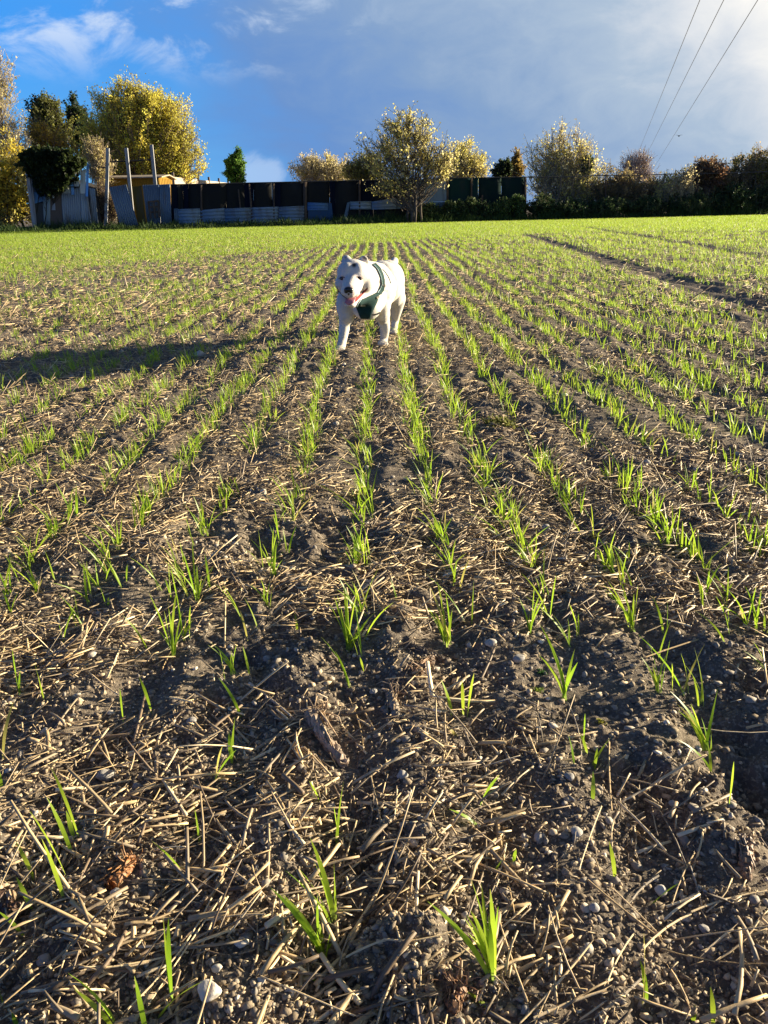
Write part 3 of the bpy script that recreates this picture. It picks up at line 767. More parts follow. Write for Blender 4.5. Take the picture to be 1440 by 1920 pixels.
M['cable'] = mat('grey_cable', (0.12, 0.12, 0.12), 0.5)
M['concrete'] = mat('concrete_post', (0.20, 0.17, 0.14), 0.9, noise=(8.0, (0.13, 0.11, 0.09), 0.45, 0.7), spec=0.1)

GREY = (0.20, 0.235, 0.265); PALE = (0.38, 0.43, 0.45); BLUE = (0.10, 0.25, 0.50); SLATE = (0.13, 0.16, 0.19); BROWN = (0.10, 0.075, 0.06)
def shed():
    o0 = fp(115, 425, 0); root = empty('patchwork_shed', (o0.x, o0.y, 0))
    tag(root, 'tumbledown shed patched from grey corrugated iron and blue boards under ivy', 'shed')
    # body behind the patches
    mb = MB()
    A = fp(53, 330, -0.10); B = fp(177, 330, -0.10); top = fp(110, 316, -0.1).z
    dp = Vector((0, 2.6, 0))
    P = []
    for p in (A, B, B + dp, A + dp): P.append(Vector((p.x, p.y, 0)))
    zt = [top, top - 0.9, top - 0.9, top]
    for p, z in zip((A, B, B + dp, A + dp), zt): P.append(Vector((p.x, p.y, z)))
    mb.add(P, [(0, 1, 5, 4), (1, 2, 6, 5), (2, 3, 7, 6), (3, 0, 4, 7), (4, 5, 6, 7)], (0.04, 0.04, 0.045))
    mb.build('wall', M['darkwood'], root)
    sh = [
        ([(61, 313), (112, 313), (110, 361), (61, 360)], 0.00, None, (0.085, 0.115, 0.155), 'dark slate board under the ivy'),
        ([(61.5, 360), (85, 360.5), (85, 376), (64, 382)], 0.04, None, BLUE, 'bright blue board'),
        ([(63, 381), (81, 381), (82, 427), (66, 427)], 0.00, None, (0.05, 0.055, 0.06), None),
        ([(80, 375), (94, 362), (93, 427), (82, 427)], 0.05, ('v', .10, .018), (0.21, 0.26, 0.27), None),
        ([(92.5, 363), (115, 363), (117, 427), (93, 427)], 0.02, None, BROWN, 'dark brown board'),
        ([(98, 386), (103, 380), (104, 394), (97, 394)], 0.06, None, (0.25, 0.27, 0.29), None),
        ([(108, 336.5), (130, 336.5), (133, 363), (108, 362.5)], 0.07, None, PALE, 'pale grey square board'),
        ([(114.5, 364), (150, 350), (152, 427), (118, 427)], 0.05, ('v', .11, .022), GREY, None),
        ([(138.5, 339), (148.5, 340), (148.5, 351), (139.5, 350)], 0.09, None, PALE, None),
        ([(130.5, 328), (135, 328), (140, 365), (134, 365)], 0.12, None, (0.13, 0.30, 0.62), 'narrow blue strip'),
        ([(151, 320.5), (161, 316.5), (160, 363), (149.5, 363)], 0.10, None, (0.42, 0.47, 0.48), 'tall pale board'),
        ([(162, 306.5), (167, 307), (165, 369), (160.5, 368)], 0.13, None, (0.12, 0.31, 0.66), 'tall blue strip'),
        ([(150.5, 363), (165, 364), (172, 427), (152, 427)], 0.08, ('v', .10, .020), (0.24, 0.28, 0.30), None),
        ([(166.5, 352), (178, 354), (185, 427), (173, 427)], 0.02, ('v', .09, .018), (0.19, 0.23, 0.26), None),
        ([(98, 364), (101.7, 364), (101.7, 371.5), (98, 371.5)], 0.07, None, (0.55, 0.62, 0.70), None),
    ]
    for k, (cs, off, corr, c, lab) in enumerate(sh):
        o = sheet_mesh(cs, off, corr, 0.02, col=c, seed=k).build('wall_sheet', M['iron'] if corr else M['board'], root, smooth=bool(corr))
        if lab: o['label'] = lab
    mb = MB(); mb.bar(fp(50, 312, .16), fp(65, 428, .16), 0.16, 0.08); mb.build('corner_post', M['timber'], root)
    mb = MB(); mb.bar(fp(57, 316, .14), fp(68.5, 428, .2), 0.05, 0.05); mb.build('corner_post', M['timber'], root)
    mb = MB(); mb.bar(fp(163, 368, .17), fp(172.5, 427, .17), 0.045, 0.04); mb.build('batten', M['timber'], root)
    mb = MB(); mb.bar(fp(130, 350.3, .14), fp(149, 350.5, .14), 0.04, 0.03, (.1, .1, .1)); mb.build('batten', M['darkwood'], root)
shed()

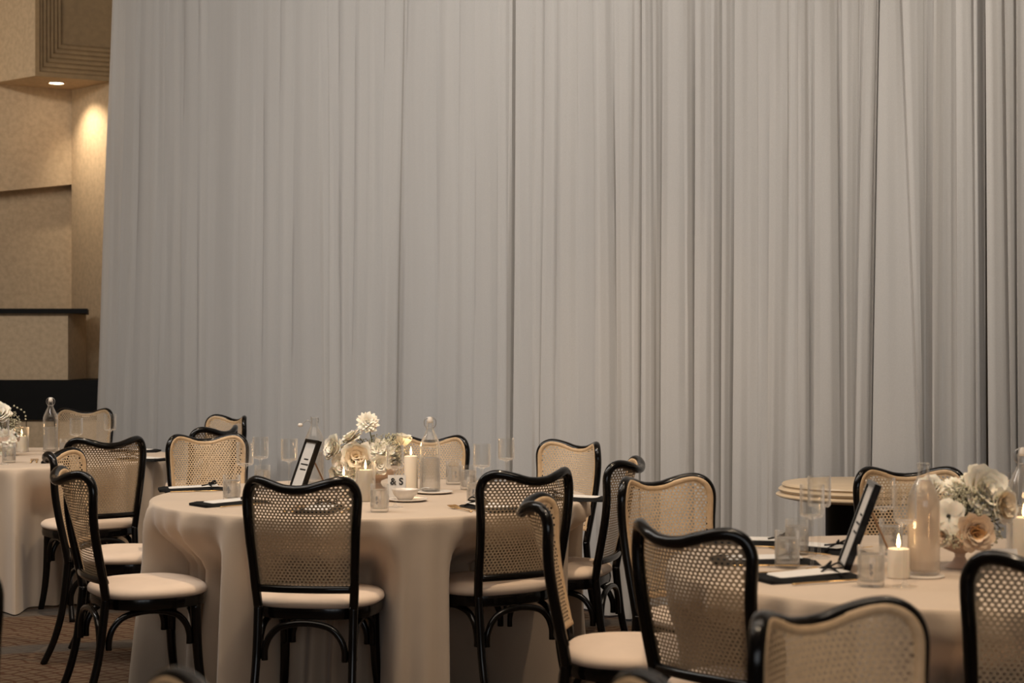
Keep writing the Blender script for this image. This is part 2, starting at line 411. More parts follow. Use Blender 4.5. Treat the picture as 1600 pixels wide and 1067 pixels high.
# ------------------------------------------------------------------ curtain
BASE = [(60, 14.3), (155, 13.75), (345, 12.25), (620, 10.25), (940, 8.45), (1280, 7.5), (1600, 7.0), (2700, 6.3)]
def base_Z(px):
    for (a, za), (c, zc) in zip(BASE, BASE[1:]):
        if px <= c or c == 2700:
            t = (px - a) / (c - a)
            # interpolate 1/Z so that the curtain runs in straight lengths
            return 1.0 / ((1 - t) / za + t / zc)
def base_pt(px):
    # average of neighbours rounds the corners of the track
    P_ = Vector((0, 0)); 
    for d in (-60, -30, 0, 30, 60):
        q = max(61, min(2699, px + d)); Z = base_Z(q)
        Zs = Z; P_ += Vector(((px - CX) / F, 1)) * 0 + Vector((0, Zs))
    Z = P_.y / 5
    return Vector(((px - CX) / F * Z, Z))
def curtain(name, edges, ztop=5.05, front=0.0, seed=1, amp=0.034):
    """edges: (x near the track, x near the hem, depth of the fold there); a fold steps forward at its edge and falls back to the next"""
    rnd = random.Random(seed)
    rows = 22; knots = []
    for i, (xt, xb, dep) in enumerate(edges):
        if i: knots.append((xt - 1.0, xb - 1.0, (edges[i - 1][3] if len(edges[i - 1]) > 3 else 0) - amp * rnd.uniform(.5, .9) if dep > -0.5 else dep * .04))
        knots.append((xt + 1.0, xb + 1.0, amp * rnd.uniform(.6, 1.1) if dep > -0.5 else dep * 0.05))
        if i + 1 < len(edges):
            nx, nb = edges[i + 1][0], edges[i + 1][1]
            for f_, hgt in ((.3, .75), (.65, .1)):
                kk = (amp * hgt * rnd.uniform(.5, 1.2)) if dep > -0.5 else dep * 0.055
                knots.append((xt + (nx - xt) * f_, xb + (nb - xb) * f_, kk))
    # keep the knots in order at both ends
    N = len(knots); ph = [rnd.uniform(0, 6.28) for _ in knots]
    b = MB(); vs_ = []; sub = 3; W = (N - 1) * sub + 1
    for r_ in range(rows + 1):
        z = 0.012 + (ztop - 0.012) * r_ / rows
        t = (z - 0.9) / 2.8
        xs = []; ds = []
        for i, (xt, xb, d) in enumerate(knots):
            xs.append(xb + (xt - xb) * t + 0.7 * math.sin(z * 1.7 + ph[i // 4 * 4]))
            ds.append(d * (0.75 + 0.35 * smooth01((3.5 - z) / 3.5)) + 0.004 * math.sin(z * 2.3 + ph[i]))
        for i in range(N - 1):
            for k in range(sub):
                f_ = k / sub; fs_ = f_ * f_ * (3 - 2 * f_)
                px = xs[i] + (xs[i + 1] - xs[i]) * f_; d = ds[i] + (ds[i + 1] - ds[i]) * fs_
                vs_.append((px, d))
        vs_.append((xs[-1], ds[-1]))
        for q in range(r_ * W, (r_ + 1) * W):
            px, d = vs_[q]
            p = base_pt(px); dirc = -Vector((p.x, p.y)).normalized()
            n_ = Vector((-0.45, -0.89)) if px < 1000 else Vector((-0.3, -0.95))
            p = p + n_ * (d + front)
            vs_[q] = (p.x, p.y, z)
    fs = []
    for r_ in range(rows):
        for i in range(W - 1):
            fs.append((r_ * W + i, r_ * W + i + 1, (r_ + 1) * W + i + 1, (r_ + 1) * W + i))
    b.add(vs_, fs)
    return b.build(name, voile, None, True, False, auto=50)
e1 = [(174, 156, 0), (180, 170, 0), (198, 186, 0), (216, 200, 0), (224, 212, 0), (246, 239, 0), (262, 252, 0), (278, 277, -1), (291, 287, 0),
      (313, 312, 0), (329, 328, 0), (372, 368, 0), (398, 397, 0), (416, 414, 0), (442, 440, 0), (467, 460, 0), (498, 510, 0), (516, 520, 0),
      (532, 536, 0), (560, 553, 0), (583, 577, 0), (605, 602, 0), (633, 624, 0), (640, 630, 0), (676, 676, -1), (697, 691, -.6)]
e2 = [(697, 691, 0), (724, 723, 0), (750, 748, 0), (776, 779, -1), (785, 783, 0), (800, 798, 0), (808, 803, -1), (814, 809, 0), (838, 838, 0), (858, 850, 0),
      (878, 873, 0), (904, 902, -.7), (929, 937, 0), (956, 963, -1), (963, 973, 0), (992, 993, 0), (1006, 1004, 0), (1022, 1026, 0), (1038, 1036, 0), (1070, 1074, 0), (1088, 1088, 0), (1113, 1113, 0),
      (1131, 1130, 0), (1152, 1147, 0), (1185, 1184, -.5), (1207, 1203, -.3)]
e3 = [(1206, 1202, 0), (1234, 1231, -.5), (1250, 1248, 0), (1265, 1266, -.6), (1275, 1274, 0), (1306, 1313, -1), (1316, 1321, 0), (1346, 1337, -.5), (1357, 1337.5, 0),
      (1377, 1361, -.2), (1381, 1364, 0), (1401, 1437, 0), (1444, 1445, -1), (1461, 1459, -.8)]
e4 = [(1460, 1458, 0), (1477, 1470, -1), (1492, 1497, 0), (1520, 1527, 0), (1536, 1541, -.5)]
e5 = [(1537, 1546, 0), (1565, 1581, 0), (1586, 1592, 0), (1612, 1618, 0), (1640, 1640, 0), (1668, 1670, 0), (1700, 1700, 0), (1740, 1740, 0)] + [(1740 + 41 * k, 1742 + 41 * k, 0) for k in range(1, 21)]
CG = 'sheer ceiling-height curtain panels'
tag(curtain('curtain', e1, seed=3, amp=.056), 'widest white sheer curtain panel, hanging beside the beige column with the downlight', 'curtain', CG)
tag(curtain('curtain', e2, seed=5, front=0.03, amp=.038), 'white sheer curtain panel of many narrow folds behind the middle table', 'curtain', CG)
tag(curtain('curtain', e3, seed=8, front=0.05, amp=.028), 'white sheer curtain panel with slanting creases behind the small pedestal table', 'curtain', CG)
tag(curtain('curtain', e4, seed=11, front=0.07), 'narrow shaded sheer curtain panel above the far chair of the right-hand table', 'curtain', CG)
tag(curtain('curtain', e5, seed=13, front=0.17, amp=.05), 'brightest white sheer curtain panel, at the edge beside the right-hand flowers', 'curtain', CG)

# ------------------------------------------------------------------ chair
def lean(z):
    t = max(0.0, (z - 0.44) / 0.46); return 0.128 * t ** 1.25
def wrap(z):
    t = max(0.0, min(1.1, (z - 0.44) / 0.46)); return 0.7 + 1.75 * t ** 3
def bp_(u, z, off=0.0):
    k = wrap(z); n_ = Vector((-2 * k * u, 1.0)).normalized()
    return Vector((u + n_.x * off, -0.205 - lean(z) + k * u * u + n_.y * off, z))
half = [(.176, .44), (.182, .52), (.189, .62), (.197, .74), (.203, .82), (.2005, .862), (.186, .893), (.162, .908), (.132, .907), (.09, .896), (.045, .883), (0, .879)]
hc = crom([(p[0], p[1], 0) for p in half], 5)
outline = [(p.x, p.y) for p in hc] + [(-p.x, p.y) for p in hc[-2::-1]]
def mesh_back_frame():
    b = MB(); pts = [bp_(u, z) for u, z in outline]
    b.tube(pts, 0.0170, 12, flat=(1, 1)); return b.mesh('back_frame', black, True, False)
def mesh_cane():
    p = 0.0148; pz = 0.0108; hr = 0.0040
    ox = np.array([q[0] for q in outline]); oz = np.array([q[1] for q in outline])
    def sd(x, z):
        # distance to the outline and whether inside it
        ax, az = ox[:-1], oz[:-1]; bx, bz = ox[1:], oz[1:]
        dx, dz = bx - ax, bz - az
        t = np.clip(((x - ax) * dx + (z - az) * dz) / (dx * dx + dz * dz), 0, 1)
        d = np.sqrt((ax + t * dx - x) ** 2 + (az + t * dz - z) ** 2).min()
        px_ = np.append(ox, ox[0]); pz_ = np.append(oz, oz[0])
        c = ((pz_[:-1] > z) != (pz_[1:] > z)) & (x < (px_[1:] - px_[:-1]) * (z - pz_[:-1]) / (pz_[1:] - pz_[:-1] + 1e-12) + px_[:-1])
        return d if c.sum() % 2 else -d
    cache = {}; vs_ = []; fs = []
    def V(x, z):
        k = (round(x, 5), round(z, 5))
        if k not in cache: cache[k] = len(vs_); vs_.append(tuple(bp_(x, z, 0.0150)))
        return cache[k]
    nx, nz = 15, 38
    for i in range(-nx, nx):
        for j in range(nz):
            cx_ = (i + .5 + .5 * (j % 2)) * p; cz_ = 0.512 + (j + .5) * pz
            s_ = sd(cx_, cz_)
            if s_ < 0.006 or cz_ < .510: continue
            x0, x1, z0, z1 = cx_ - p / 2, cx_ + p / 2, cz_ - pz / 2, cz_ + pz / 2
            corners = [V(x0, z0), V(cx_, z0), V(x1, z0), V(x1, cz_), V(x1, z1), V(cx_, z1), V(x0, z1), V(x0, cz_)]
            if s_ < 0.0175 or cz_ < 0.528:
                fs.append(tuple(corners)); continue
            inner = []
            for k in range(8):
                a = R(-135 + 45 * k); inner.append(V(cx_ + hr * 1.15 * math.cos(a), cz_ + hr * .98 * math.sin(a)))
            for k in range(8): fs.append((corners[k], corners[(k + 1) % 8], inner[(k + 1) % 8], inner[k]))
    me = bpy.data.meshes.new('cane_panel'); me.from_pydata(vs_, [], fs); me.materials.append(cane)
    me.polygons.foreach_set('use_smooth', [True] * len(me.polygons)); me.update(); return me
def mesh_cane_border():
    """smooth rattan band round the cane, lapping over the front of the frame"""
    pts = [(u, z) for u, z in outline if z > .505]; n = len(pts); b = MB(); vs_ = []
    prof = [(-.0045, .0140), (-.0040, .0172), (.002, .0186), (.006, .0183), (.0115, .0168), (.0135, .0148)]
    for i, (u, z) in enumerate(pts):
        a = Vector(pts[max(i - 1, 0)]); c = Vector(pts[min(i + 1, n - 1)]); t = (c - a).normalized()
        inn = Vector((-t.y, t.x))
        for w_, off in prof:
            q = Vector((u, z)) + inn * w_; vs_.append(bp_(q.x, q.y, off))
    m = len(prof); fs = [(i * m + k, i * m + k + 1, (i + 1) * m + k + 1, (i + 1) * m + k) for i in range(n - 1) for k in range(m - 1)]
    b.add(vs_, fs)
    rows = [[bp_(u, zz, off) for u in np.linspace(-.19, .19, 24)] for zz, off in ((.502, .0145), (.506, .0180), (.516, .0178), (.524, .0150))]
    b.add([p for r_ in rows for p in r_], [(r_ * 24 + i, r_ * 24 + i + 1, (r_ + 1) * 24 + i + 1, (r_ + 1) * 24 + i) for r_ in range(3) for i in range(23)])
    return b.mesh('cane_border', cane_edge, True, False)
def seat_r(th):
    c, s = math.cos(th), math.sin(th)
    n_ = 2.7; r_ = (abs(c) ** n_ / .235 ** n_ + abs(s) ** n_ / .222 ** n_) ** (-1 / n_)
    return r_ * (1 - 0.05 * smooth01(-s))
def ring_solid(prof, n=40, cy=0.015, mats=None, name='seat'):
    b = MB(); vs_ = []; fs = []; m = len(prof)
    for i in range(n):
        th = 2 * PI * i / n; r_ = seat_r(th)
        for k, (inset, z) in enumerate(prof):
            q = max(r_ - inset, 0.0); 
            if inset > 5: q = 0
            vs_.append((q * math.cos(th), cy + q * math.sin(th), z))
    for i in range(n):
        j = (i + 1) % n
        for k in range(m - 1): fs.append((i * m + k, j * m + k, j * m + k + 1, i * m + k + 1))
    b.add(vs_, fs); return b.mesh(name, mats, True, True, 50)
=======
* **Stated task**:
Repeat, exactly and in full, each line from the start of the data to the line that contains "0.45, 0.7), spec=0.1)". Pictures do not go in.

* **Exercise result**:
Write part 3 of the bpy script that recreates this picture. It picks up at line 767. More parts follow. Write for Blender 4.5. Take the picture to be 1440 by 1920 pixels.
M['cable'] = mat('grey_cable', (0.12, 0.12, 0.12), 0.5)
M['concrete'] = mat('concrete_post', (0.20, 0.17, 0.14), 0.9, noise=(8.0, (0.13, 0.11, 0.09), 0.45, 0.7), spec=0.1)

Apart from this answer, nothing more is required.